大企業になればなるほど、上への承認が必要とされ、また、上司の気分次第で握りつぶされることも裏で行われる場合があります。
せっかくのアイデアを試すことができず、ただ指示されたことだけを粛々とこなしていかなくてはならないことは、優秀な人材にとって耐えがたいものであるでしょう。
どんなに福利厚生や待遇、給与などが良くても、優秀な人はそれだけでは満足しません。
優秀な人は、自分の人生の大半を捧げる仕事や会社の将来性に共感を持てなかったり、経営方針に納得出来なかったりした場合は、退職を考えます。
本来は人材育成のために効果をもたらすはずのジョブローテーションが、かえって悪い影響を社員に及ぼす場合があります。
ここでは、ジョブローテーションの悪い例を解説していきましょう。
ジョブローテーションは、社員に様々な仕事を経験させて人材育成をするものなのですが、意図が伝わらずただの定例の異動だと認識されてしまうと意味がありません。

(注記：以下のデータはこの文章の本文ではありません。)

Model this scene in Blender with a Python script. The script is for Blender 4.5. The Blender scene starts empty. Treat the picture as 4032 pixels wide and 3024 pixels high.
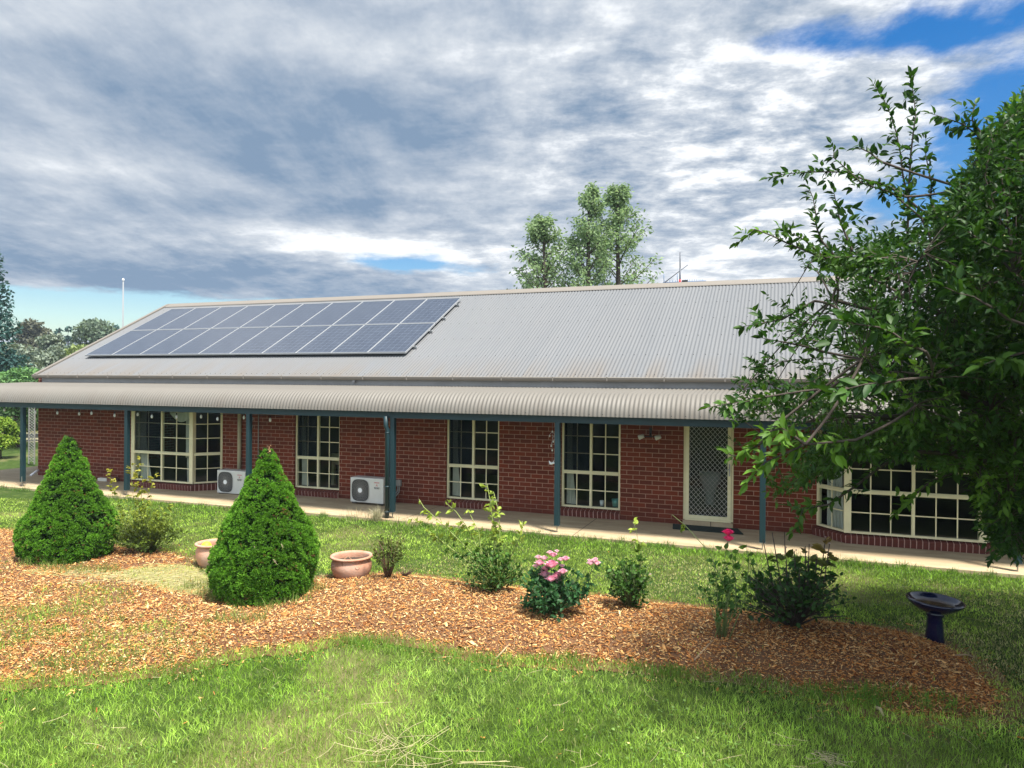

しっかりと意図を従業員に説明することで、企業の意図と従業員の意図をすり合わせることができ、ジョブローテーションの効果を向上させます。
現在の部署で経験を積み、これから頑張ろうとモチベーションが上がった途端に、あっさり違う部署へ移動されてしまう場合もあります。
能動性が高く気合を入れていた人ほど、確実にモチベーションは低下してしまうでしょう。
特に、今までいた部署で専門性を磨けると張り切っていた人は、これ以上、この会社にいても成長する機会はないと判断して、退職してしまう恐れも十分にあり得ます。
今回は「ジョブローテーションを原因に退職してしまうケース」について詳しく解説をしていきました。
ジョブローテーションは上手く活用すれば、社員だけでなく企業も成長できる制度ですが、使い方を誤ると、社員の退職リスクや成長の伸び悩みを抱えてしまい、逆効果になってしまう場合もあります。
優秀な社員ほど見切りをつけて、違う会社に転職してしまうことも多いようです。
ジョブローテーションを導入する際には、くれぐれも社員の意向や将来性を尊重しながら、有効的に活用することをおすすめします。